Trzydniowe rekolekcje dla małżeństw niesakramentalnych trwały od 3 do 5 maja w Domu Rekolekcyjnym Cichych Pracowników Krzyża w Głogowie.
Tegoroczne dni skupienia dla par niesakramentalnych miały charakter warsztatów i nastawione były na interakcję, czyli dzielenie się doświadczeniami i osobistymi przeżyciami we wspólnocie. Jedną z form ćwiczeń duchowych była medytacja, jako najgłębsza forma modlitwy, oparta na technikach św. Ignacego. Zadaniem uczestników rekolekcji było odkrycie własnych kłamstw i próba konfrontacji z Panem Bogiem na przykładzie biblijnego opisu walki Jakuba z aniołem. Ponadto były adoracja Najświętszego Sakramentu, Eucharystie, konferencje dotyczące zagadnień związanych z Rokiem Wiary oraz analiza Katechizmu Kościoła Katolickiego poprzez wspólne dzielenie się w grupie.

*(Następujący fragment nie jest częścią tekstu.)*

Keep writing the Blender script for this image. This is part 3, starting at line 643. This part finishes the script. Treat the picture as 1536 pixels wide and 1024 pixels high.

– Ludzie, którzy tu przyjeżdżają, mają świadomość swojej niesakramentalności i swojego miejsca w Kościele oraz relacji do Pana Boga. Im trudniejsze życie, tym więcej tej relacji potrzeba. W tych rekolekcjach nie odkrywamy niczego na nowo, ale pogłębiamy świadomie chrześcijaństwo – wyjaśnia ks. Rafał Zendran, duszpasterz małżeństw niesakramentalnych.
W rekolekcjach uczestniczyło ponad 20 osób z całej diecezji, m.in. z Głogowa, Żar, Nowej Soli, Zielonej Góry i okolic Gorzowa Wlkp. – Będąc małżeństwem niesakramentalnym, odczuwamy cierpienie, żyjąc w grzechu i duszpasterstwo jest dla nas furtką, poprzez którą odkrywamy Pana Boga. On pomaga nam dźwigać ciężar grzechu – mówi Izabella. – To szczególny czas dla nas, kiedy możemy zbliżać się do Pana Boga. W grupie, w której jest ten sam problem, przeżywamy go wspólnie i wspieramy się wzajemnie – dodaje Adam.
Rekolekcje są czasem refleksji, modlitwy, ale i dorastania w wierze. – Dzięki rekolekcjom odkryłam swoje miejsce w Kościele, uznałam siebie jako człowieka grzesznego, bo wcześniej bywało tak, że uciekałam od prawdy. Zmieniło się też moje spojrzenie na samą siebie i relacje do drugiej osoby – mówi Hanna z Głogowa. – Wszystko to następowało stopniowo. Dopiero, gdy człowiek uzna swój grzech, na wszystko patrzy inaczej, a tęsknota za Panem Bogiem rodzi wiarę.